Francesco non è nuovo a forti condanne della mafia. Nel 2014, sulla piana di Sibari il Papa non ebbe timore a dire con chiarezza che “la Chiesa deve dire di no alla ‘ndrangheta. I mafiosi sono scomunicati”. Da qui la decisione del dicastero per il Servizio dello sviluppo umano integrale di elaborare un vademecum sulla scomunica per corruzione e associazione mafiosa per non lasciare senza alcuna linea guida i parroci e i vescovi e dare a tutti delle norme da applicare universalmente.

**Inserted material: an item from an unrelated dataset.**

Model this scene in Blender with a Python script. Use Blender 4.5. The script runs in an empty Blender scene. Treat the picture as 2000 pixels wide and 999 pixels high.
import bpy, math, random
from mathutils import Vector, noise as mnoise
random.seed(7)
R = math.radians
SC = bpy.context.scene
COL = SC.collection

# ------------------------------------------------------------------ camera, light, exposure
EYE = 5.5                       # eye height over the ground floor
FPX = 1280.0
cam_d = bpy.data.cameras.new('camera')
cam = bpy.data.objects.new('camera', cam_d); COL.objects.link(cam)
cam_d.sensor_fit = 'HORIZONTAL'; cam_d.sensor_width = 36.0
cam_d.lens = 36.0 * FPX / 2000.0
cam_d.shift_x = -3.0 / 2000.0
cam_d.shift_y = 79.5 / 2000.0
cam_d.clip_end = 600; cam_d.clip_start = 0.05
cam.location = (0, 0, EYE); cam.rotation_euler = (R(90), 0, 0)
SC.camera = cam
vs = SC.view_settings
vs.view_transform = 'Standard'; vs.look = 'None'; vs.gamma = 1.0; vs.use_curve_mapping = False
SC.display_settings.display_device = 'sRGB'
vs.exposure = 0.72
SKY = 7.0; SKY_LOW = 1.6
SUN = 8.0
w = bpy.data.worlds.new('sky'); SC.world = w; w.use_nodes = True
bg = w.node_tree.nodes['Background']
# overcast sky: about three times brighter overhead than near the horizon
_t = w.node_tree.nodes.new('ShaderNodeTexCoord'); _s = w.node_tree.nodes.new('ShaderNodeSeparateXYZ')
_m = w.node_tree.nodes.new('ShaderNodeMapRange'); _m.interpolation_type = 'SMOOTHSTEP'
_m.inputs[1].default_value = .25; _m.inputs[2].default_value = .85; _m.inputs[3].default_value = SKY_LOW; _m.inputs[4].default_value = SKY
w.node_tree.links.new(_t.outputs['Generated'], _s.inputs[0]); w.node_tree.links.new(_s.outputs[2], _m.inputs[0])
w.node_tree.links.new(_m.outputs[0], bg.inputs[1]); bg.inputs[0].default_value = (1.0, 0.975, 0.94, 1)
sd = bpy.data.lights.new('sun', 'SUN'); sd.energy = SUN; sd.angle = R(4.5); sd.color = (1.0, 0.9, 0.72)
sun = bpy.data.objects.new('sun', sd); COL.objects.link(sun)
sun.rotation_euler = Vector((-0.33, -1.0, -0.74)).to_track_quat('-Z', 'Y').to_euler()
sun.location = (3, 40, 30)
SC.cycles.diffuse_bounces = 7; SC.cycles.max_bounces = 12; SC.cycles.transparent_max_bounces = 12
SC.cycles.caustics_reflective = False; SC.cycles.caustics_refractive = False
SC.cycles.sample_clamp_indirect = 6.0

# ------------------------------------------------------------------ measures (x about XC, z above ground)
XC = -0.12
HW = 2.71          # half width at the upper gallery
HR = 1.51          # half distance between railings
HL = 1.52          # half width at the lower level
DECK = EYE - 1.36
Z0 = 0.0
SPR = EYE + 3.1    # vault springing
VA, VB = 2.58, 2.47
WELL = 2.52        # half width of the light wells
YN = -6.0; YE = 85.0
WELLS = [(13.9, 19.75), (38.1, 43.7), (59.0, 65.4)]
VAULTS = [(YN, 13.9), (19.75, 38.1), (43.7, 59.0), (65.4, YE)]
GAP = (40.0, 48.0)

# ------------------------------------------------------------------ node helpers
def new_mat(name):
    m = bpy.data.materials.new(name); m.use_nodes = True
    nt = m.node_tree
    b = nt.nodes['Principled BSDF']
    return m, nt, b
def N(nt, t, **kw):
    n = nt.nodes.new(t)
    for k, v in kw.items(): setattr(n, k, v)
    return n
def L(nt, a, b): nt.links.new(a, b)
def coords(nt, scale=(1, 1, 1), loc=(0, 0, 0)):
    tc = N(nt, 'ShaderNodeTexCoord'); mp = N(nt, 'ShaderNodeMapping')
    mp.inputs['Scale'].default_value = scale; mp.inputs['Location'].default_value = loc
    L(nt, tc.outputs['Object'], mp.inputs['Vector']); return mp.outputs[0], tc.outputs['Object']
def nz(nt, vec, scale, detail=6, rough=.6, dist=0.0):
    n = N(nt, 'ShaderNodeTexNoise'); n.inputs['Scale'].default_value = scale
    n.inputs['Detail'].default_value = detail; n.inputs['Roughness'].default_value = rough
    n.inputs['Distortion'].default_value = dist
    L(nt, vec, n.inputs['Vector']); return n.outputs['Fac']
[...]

Anche nella bolla di indizione del Giubileo straordinario della misericordia, Francesco si era rivolto “in modo particolare agli uomini e alle donne che appartengono a un gruppo criminale, qualunque esso sia. Per il vostro bene vi chiedo di cambiare vita. Ve lo chiedo nel nome del Figlio di Dio che, pur combattendo il peccato, non ha mai rifiutato nessun peccatore. Non cadete nella terribile trappola di pensare che la vita dipenda dal denaro e che di fronte a esso tutto il resto diventi privo di valore e di dignità. È solo un’illusione. Non portiamo il denaro con noi nell’aldilà. Il denaro non ci dà la vera felicità. La violenza usata per ammassare soldi che grondano sangue non rende potenti né immortali. Per tutti, presto o tardi, viene il giudizio di Dio a cui nessuno potrà sfuggire”.